* RECORDED DATA *
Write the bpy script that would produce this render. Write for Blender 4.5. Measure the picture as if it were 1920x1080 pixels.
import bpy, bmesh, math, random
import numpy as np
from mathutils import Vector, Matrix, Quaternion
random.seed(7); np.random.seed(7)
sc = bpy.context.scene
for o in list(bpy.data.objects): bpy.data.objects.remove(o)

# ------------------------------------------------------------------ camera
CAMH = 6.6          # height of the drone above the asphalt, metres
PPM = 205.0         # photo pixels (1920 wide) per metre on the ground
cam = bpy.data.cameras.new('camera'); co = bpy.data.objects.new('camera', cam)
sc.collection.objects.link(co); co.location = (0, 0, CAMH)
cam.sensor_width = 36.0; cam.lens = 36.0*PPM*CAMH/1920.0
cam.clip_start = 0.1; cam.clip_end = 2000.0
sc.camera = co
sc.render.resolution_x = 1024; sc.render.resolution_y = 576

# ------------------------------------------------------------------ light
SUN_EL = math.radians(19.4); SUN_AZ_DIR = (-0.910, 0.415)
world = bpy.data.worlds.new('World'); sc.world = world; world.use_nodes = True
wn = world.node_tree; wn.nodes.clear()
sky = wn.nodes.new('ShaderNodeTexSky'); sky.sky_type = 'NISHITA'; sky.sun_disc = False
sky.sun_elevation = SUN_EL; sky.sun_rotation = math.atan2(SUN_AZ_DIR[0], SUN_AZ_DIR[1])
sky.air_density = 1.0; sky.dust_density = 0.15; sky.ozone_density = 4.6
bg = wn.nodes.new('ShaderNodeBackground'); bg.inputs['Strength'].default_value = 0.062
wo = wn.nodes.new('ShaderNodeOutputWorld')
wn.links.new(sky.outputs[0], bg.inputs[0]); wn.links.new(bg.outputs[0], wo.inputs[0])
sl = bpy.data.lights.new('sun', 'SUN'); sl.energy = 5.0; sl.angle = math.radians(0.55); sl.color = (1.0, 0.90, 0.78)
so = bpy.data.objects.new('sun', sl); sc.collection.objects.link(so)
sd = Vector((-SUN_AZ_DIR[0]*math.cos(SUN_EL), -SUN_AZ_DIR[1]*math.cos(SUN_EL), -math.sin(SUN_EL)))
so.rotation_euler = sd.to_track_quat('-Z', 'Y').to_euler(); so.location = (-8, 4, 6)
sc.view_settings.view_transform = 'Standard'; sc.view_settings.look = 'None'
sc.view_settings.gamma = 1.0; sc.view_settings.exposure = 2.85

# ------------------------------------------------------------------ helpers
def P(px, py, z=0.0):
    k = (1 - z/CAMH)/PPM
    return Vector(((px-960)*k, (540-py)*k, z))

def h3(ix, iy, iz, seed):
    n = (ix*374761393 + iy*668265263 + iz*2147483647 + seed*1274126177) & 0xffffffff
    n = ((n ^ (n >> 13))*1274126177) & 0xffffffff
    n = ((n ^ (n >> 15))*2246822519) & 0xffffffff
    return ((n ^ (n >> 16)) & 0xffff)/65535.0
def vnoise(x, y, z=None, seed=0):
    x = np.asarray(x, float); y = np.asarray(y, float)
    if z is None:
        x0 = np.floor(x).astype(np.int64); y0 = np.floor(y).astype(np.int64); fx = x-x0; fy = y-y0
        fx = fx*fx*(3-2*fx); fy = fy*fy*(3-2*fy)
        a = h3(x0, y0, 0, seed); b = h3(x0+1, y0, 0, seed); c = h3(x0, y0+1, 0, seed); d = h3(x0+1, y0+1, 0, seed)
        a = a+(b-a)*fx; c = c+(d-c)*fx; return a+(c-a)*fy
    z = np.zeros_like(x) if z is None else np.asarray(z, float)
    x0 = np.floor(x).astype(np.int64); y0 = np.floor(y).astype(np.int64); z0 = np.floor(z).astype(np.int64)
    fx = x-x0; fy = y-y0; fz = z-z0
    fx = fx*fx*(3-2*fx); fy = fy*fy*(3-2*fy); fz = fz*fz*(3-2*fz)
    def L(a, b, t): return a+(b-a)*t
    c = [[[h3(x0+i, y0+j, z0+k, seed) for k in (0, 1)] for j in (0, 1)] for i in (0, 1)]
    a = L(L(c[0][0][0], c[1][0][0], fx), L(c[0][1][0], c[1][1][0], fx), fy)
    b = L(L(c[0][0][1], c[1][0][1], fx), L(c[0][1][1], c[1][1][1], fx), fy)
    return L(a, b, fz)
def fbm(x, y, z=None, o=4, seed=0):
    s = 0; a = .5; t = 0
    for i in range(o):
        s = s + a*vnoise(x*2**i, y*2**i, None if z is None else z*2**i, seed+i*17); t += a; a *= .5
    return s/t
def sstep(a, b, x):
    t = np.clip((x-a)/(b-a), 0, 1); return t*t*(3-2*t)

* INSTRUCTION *
Repeat the listing above without any change.

* COMPLETED TASK *
Write the bpy script that would produce this render. Write for Blender 4.5. Measure the picture as if it were 1920x1080 pixels.
import bpy, bmesh, math, random
import numpy as np
from mathutils import Vector, Matrix, Quaternion
random.seed(7); np.random.seed(7)
sc = bpy.context.scene
for o in list(bpy.data.objects): bpy.data.objects.remove(o)

# ------------------------------------------------------------------ camera
CAMH = 6.6          # height of the drone above the asphalt, metres
PPM = 205.0         # photo pixels (1920 wide) per metre on the ground
cam = bpy.data.cameras.new('camera'); co = bpy.data.objects.new('camera', cam)
sc.collection.objects.link(co); co.location = (0, 0, CAMH)
cam.sensor_width = 36.0; cam.lens = 36.0*PPM*CAMH/1920.0
cam.clip_start = 0.1; cam.clip_end = 2000.0
sc.camera = co
sc.render.resolution_x = 1024; sc.render.resolution_y = 576

# ------------------------------------------------------------------ light
SUN_EL = math.radians(19.4); SUN_AZ_DIR = (-0.910, 0.415)
world = bpy.data.worlds.new('World'); sc.world = world; world.use_nodes = True
wn = world.node_tree; wn.nodes.clear()
sky = wn.nodes.new('ShaderNodeTexSky'); sky.sky_type = 'NISHITA'; sky.sun_disc = False
sky.sun_elevation = SUN_EL; sky.sun_rotation = math.atan2(SUN_AZ_DIR[0], SUN_AZ_DIR[1])
sky.air_density = 1.0; sky.dust_density = 0.15; sky.ozone_density = 4.6
bg = wn.nodes.new('ShaderNodeBackground'); bg.inputs['Strength'].default_value = 0.062
wo = wn.nodes.new('ShaderNodeOutputWorld')
wn.links.new(sky.outputs[0], bg.inputs[0]); wn.links.new(bg.outputs[0], wo.inputs[0])
sl = bpy.data.lights.new('sun', 'SUN'); sl.energy = 5.0; sl.angle = math.radians(0.55); sl.color = (1.0, 0.90, 0.78)
so = bpy.data.objects.new('sun', sl); sc.collection.objects.link(so)
sd = Vector((-SUN_AZ_DIR[0]*math.cos(SUN_EL), -SUN_AZ_DIR[1]*math.cos(SUN_EL), -math.sin(SUN_EL)))
so.rotation_euler = sd.to_track_quat('-Z', 'Y').to_euler(); so.location = (-8, 4, 6)
sc.view_settings.view_transform = 'Standard'; sc.view_settings.look = 'None'
sc.view_settings.gamma = 1.0; sc.view_settings.exposure = 2.85

# ------------------------------------------------------------------ helpers
def P(px, py, z=0.0):
    k = (1 - z/CAMH)/PPM
    return Vector(((px-960)*k, (540-py)*k, z))

def h3(ix, iy, iz, seed):
    n = (ix*374761393 + iy*668265263 + iz*2147483647 + seed*1274126177) & 0xffffffff
    n = ((n ^ (n >> 13))*1274126177) & 0xffffffff
    n = ((n ^ (n >> 15))*2246822519) & 0xffffffff
    return ((n ^ (n >> 16)) & 0xffff)/65535.0
def vnoise(x, y, z=None, seed=0):
    x = np.asarray(x, float); y = np.asarray(y, float)
    if z is None:
        x0 = np.floor(x).astype(np.int64); y0 = np.floor(y).astype(np.int64); fx = x-x0; fy = y-y0
        fx = fx*fx*(3-2*fx); fy = fy*fy*(3-2*fy)
        a = h3(x0, y0, 0, seed); b = h3(x0+1, y0, 0, seed); c = h3(x0, y0+1, 0, seed); d = h3(x0+1, y0+1, 0, seed)
        a = a+(b-a)*fx; c = c+(d-c)*fx; return a+(c-a)*fy
    z = np.zeros_like(x) if z is None else np.asarray(z, float)
    x0 = np.floor(x).astype(np.int64); y0 = np.floor(y).astype(np.int64); z0 = np.floor(z).astype(np.int64)
    fx = x-x0; fy = y-y0; fz = z-z0
    fx = fx*fx*(3-2*fx); fy = fy*fy*(3-2*fy); fz = fz*fz*(3-2*fz)
    def L(a, b, t): return a+(b-a)*t
    c = [[[h3(x0+i, y0+j, z0+k, seed) for k in (0, 1)] for j in (0, 1)] for i in (0, 1)]
    a = L(L(c[0][0][0], c[1][0][0], fx), L(c[0][1][0], c[1][1][0], fx), fy)
    b = L(L(c[0][0][1], c[1][0][1], fx), L(c[0][1][1], c[1][1][1], fx), fy)
    return L(a, b, fz)
def fbm(x, y, z=None, o=4, seed=0):
    s = 0; a = .5; t = 0
    for i in range(o):
        s = s + a*vnoise(x*2**i, y*2**i, None if z is None else z*2**i, seed+i*17); t += a; a *= .5
    return s/t
def sstep(a, b, x):
    t = np.clip((x-a)/(b-a), 0, 1); return t*t*(3-2*t)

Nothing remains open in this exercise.